Ahí lo conoció al Toto Zimerman, que le propuso hacer la película.
Así que con una cámara Súper VHS, una tecnología apenas por encima de la que en esa época podía contar un aficionado, se puso a trabajar.
“Me acuerdo bien de ese barrio y de la gente. Y particularmente de que era gente muy simple, pero muy valiente. Eso lo tengo bien presente: la falta de miedo. Un decir “basta”, de acá no me muevo. Chicos jóvenes muy humildes que se hacian preguntas ¿Qué es la justicia? ¿Qué es la democracia? Y la paradoja de que en una situación así aprendieron del mundo donde vivían, lamentablemente.”
Para narrar, la cámara panea los cuerpos de las personas entrevistadas. Puntual, Celestino le llama “mostrar la ropa”. Pero parece más que eso. La cámara llega hasta los pies, y en cada caso encuentra lo mismo, el barro de las calles de Budge en las zapatillas.
Hay también un trabajo de archivo con fragmentos de noticieros y programas de TV de la época. Los conductores que viven están muy jóvenes.
La mejor parte es una donde el Turco Sdrech, el periodista histórico de policiales de Clarín, le dice en una conferencia de prensa al juez Juan Carlos Rousseau que se dejara de joder con generalidades y que diera de una vez novedades concretas de la causa.

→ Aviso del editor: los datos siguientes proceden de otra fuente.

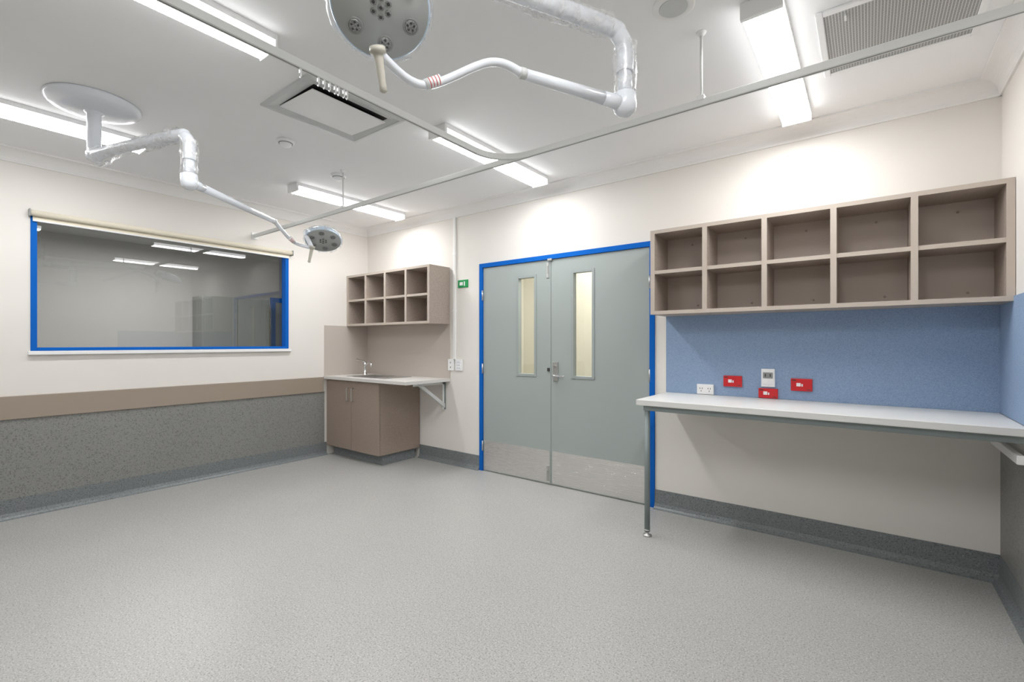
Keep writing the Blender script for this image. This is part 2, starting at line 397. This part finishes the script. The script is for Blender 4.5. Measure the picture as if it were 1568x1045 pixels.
# ---------------------------------------------------------------- sink cabinet
sc = empty('sink_cabinet')
b = B('carcass'); cx1 = -3.99; cy0 = 3.0
b.box(XL+0.01, cx1, cy0+0.02, YB-0.01, 0.11, 0.862, 'cab', 0.002)
b.box(XL+0.05, cx1-0.03, cy0+0.07, YB-0.05, 0.0, 0.11, 'skirt')
b.done(sc)
mx_ = (XL+0.01+cx1)/2
b = B('doors')
b.box(XL+0.012, mx_-0.0015, cy0, cy0+0.018, 0.112, 0.858, 'cab', 0.0015).box(mx_+0.0015, cx1, cy0, cy0+0.018, 0.112, 0.858, 'cab', 0.0015)
for x in (mx_-0.045, mx_+0.045):
    b.tube([(x, cy0, 0.785),(x, cy0-0.024, 0.782),(x, cy0-0.028, 0.765),(x, cy0-0.028, 0.665),(x, cy0-0.024, 0.648),(x, cy0, 0.645)], 0.006, 'steelp', seg=10, sub=4)
b.done(sc)
kx0, kx1, ky0, ky1 = XL+0.007, -3.52, 2.962, YB-0.007
sx0, sx1, sy0, sy1 = -4.62, -4.18, 3.10, 3.42
b = B('counter_top'); z0, z1 = 0.868, 0.9
b.box(kx0, sx0, ky0, ky1, z0, z1, 'topg').box(sx1, kx1, ky0, ky1, z0, z1, 'topg').box(sx0, sx1, ky0, sy0, z0, z1, 'topg').box(sx0, sx1, sy1, ky1, z0, z1, 'topg')
b.done(sc)
b = B('sink_bowl')
for r in ((sx0-0.03,sx0+0.004,sy0-0.03,sy1+0.03),(sx1-0.004,sx1+0.18,sy0-0.03,sy1+0.03),(sx0+0.004,sx1-0.004,sy0-0.03,sy0+0.004),(sx0+0.004,sx1-0.004,sy1-0.004,sy1+0.03)):
    b.box(*r, 0.9, 0.905, 'steelp', 0.0015)
b.box(sx0,sx0+0.003,sy0,sy1,0.74,0.9,'steelp').box(sx1-0.003,sx1,sy0,sy1,0.74,0.9,'steelp').box(sx0,sx1,sy0,sy0+0.003,0.74,0.9,'steelp').box(sx0,sx1,sy1-0.003,sy1,0.74,0.9,'steelp').box(sx0,sx1,sy0,sy1,0.735,0.74,'steelp')
b.lathe((-4.40,3.26,0.741),(0,0,1),[(0,0.04),(0.003,0.035)],'chrome')
b.done(sc)
b = B('tap'); tx, ty = -4.72, 3.36
b.lathe((tx,ty,0.9),(0,0,1),[(0,0.03),(0.008,0.029),(0.012,0.022),(0.09,0.021),(0.10,0.024),(0.14,0.024),(0.15,0.016)],'chrome',20)
b.tube([(tx,ty,0.99),(tx+0.06,ty-0.02,1.03),(tx+0.15,ty-0.04,1.045),(tx+0.185,ty-0.05,1.03),(tx+0.19,ty-0.052,1.0)],0.012,'chrome',seg=12)
b.tube([(tx,ty,1.045),(tx-0.02,ty-0.04,1.07),(tx-0.03,ty-0.10,1.085)],[0.010,0.008,0.010],'chrome',seg=12)
b.done(sc)
b = B('bracket'); bx = -3.60
b.box(bx-0.018, bx+0.018, YB-0.012, YB-0.006, 0.57, 0.868, 'frame').box(bx-0.018, bx+0.018, 3.12, YB-0.006, 0.862, 0.868, 'frame')
b.box(bx-0.003, bx+0.003, YB-0.035, YB-0.006, 0.57, 0.868, 'track').box(bx-0.003, bx+0.003, 3.12, YB-0.012, 0.838, 0.868, 'track')
b.prism([(3.16,0.862),(3.21,0.862),(YB-0.012,0.63),(YB-0.012,0.585)], lambda p,q,t:(t,p,q), bx-0.014, bx+0.014, 'greyl')
b.done(sc)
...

No dice “joder”: el lenguaje de los periodistas y de los chicos del barrio era otro; otro, o distinto.
Celestino ahora se acuerda del padre de Agustín Olivera, de Antonio,un hombre muy respetado en el barrio. “Un día llevé un trípode para filmar y desapareció. Entonces Olivera salió a buscarlo y a los diez minutos estaba el trípode de nuevo, y estaba el chico que se lo había llevado pidiéndome perdón y explicándome que había pensado que alguien se lo había ovidado ahí”.
Editó el video en el estudio de unos conocidos y se lo dejó a Zimerman. El objetivo era militante, político, de difusión. Así se usó durante muchos años en distintas actividades.
De vuelta en Italia, el realizador trabajó de portero, pero también de camarógrafo, y tuvo algunas incursiones en otros documentarios, como los llama, en italiano.
Estuvo en Argentina en 2014 y piensa volver en 2018. Tiene 67 años. Quizá se quede. No sabe, pero puede ser.